Description and Table of Contents

Description

At the beginning of 1778, twenty-five-year-old Fanny Burney, second daughter of England's most eminent musicologist, Dr Charles Burney, was an unknown. By the year's end, however, she had emerged from his shadow as the author of Evelina, or, A Yound Lady's Entrance into the World, a universally acclaimed novel which admirers ranked with the works of Fielding and Richardson. The present volume - the third of a projected twelve-volume critical edition of Burney's earlier journals and letters - covers the period from January 1778 to December 1779. It reveals her striking transformation into a `celebrity' as she is welcomed into London's literary society, and her mixed delight and terror at this reception.

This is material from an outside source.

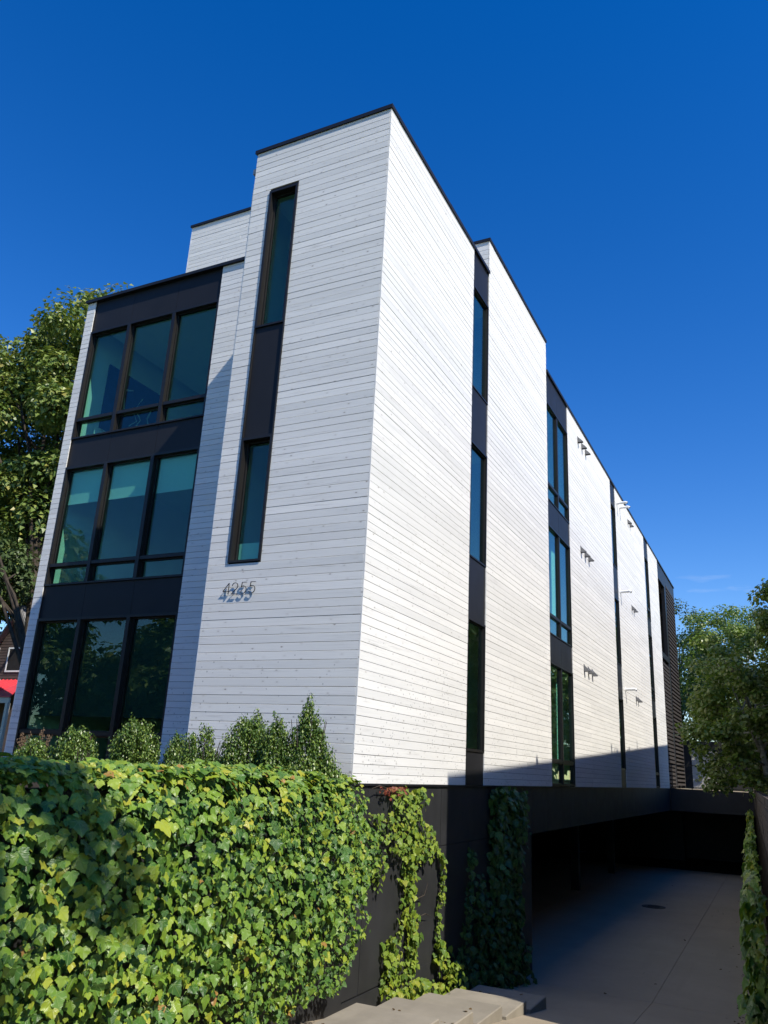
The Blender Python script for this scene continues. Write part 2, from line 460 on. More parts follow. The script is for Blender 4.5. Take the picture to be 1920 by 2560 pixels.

As Burney becomes a regular at the Streatham Park home of Henry and Hester Thrale, she is befriended by another regular visitior, Samuel Johnson, and given the opportunity to observe and record the playful and affectionate side of Johnson's character, a side largely missed by Boswell. Urged by the Streathamites to write a comedy for the London stage, she responds with `The Witlings', a satiric portrait of London's bluestockings. Alarmed by the prospect of disapproval from the powerful bluestocking Elizabeth Montagu, Burney's father and her friend Samuel Crisp dissuade her from releasing the piece. Her disappointment is eased by the whirling social life that she enjoys in the company of the Thrales at Streatham and at Brighton, and on which she comments with characteristic perception and humour.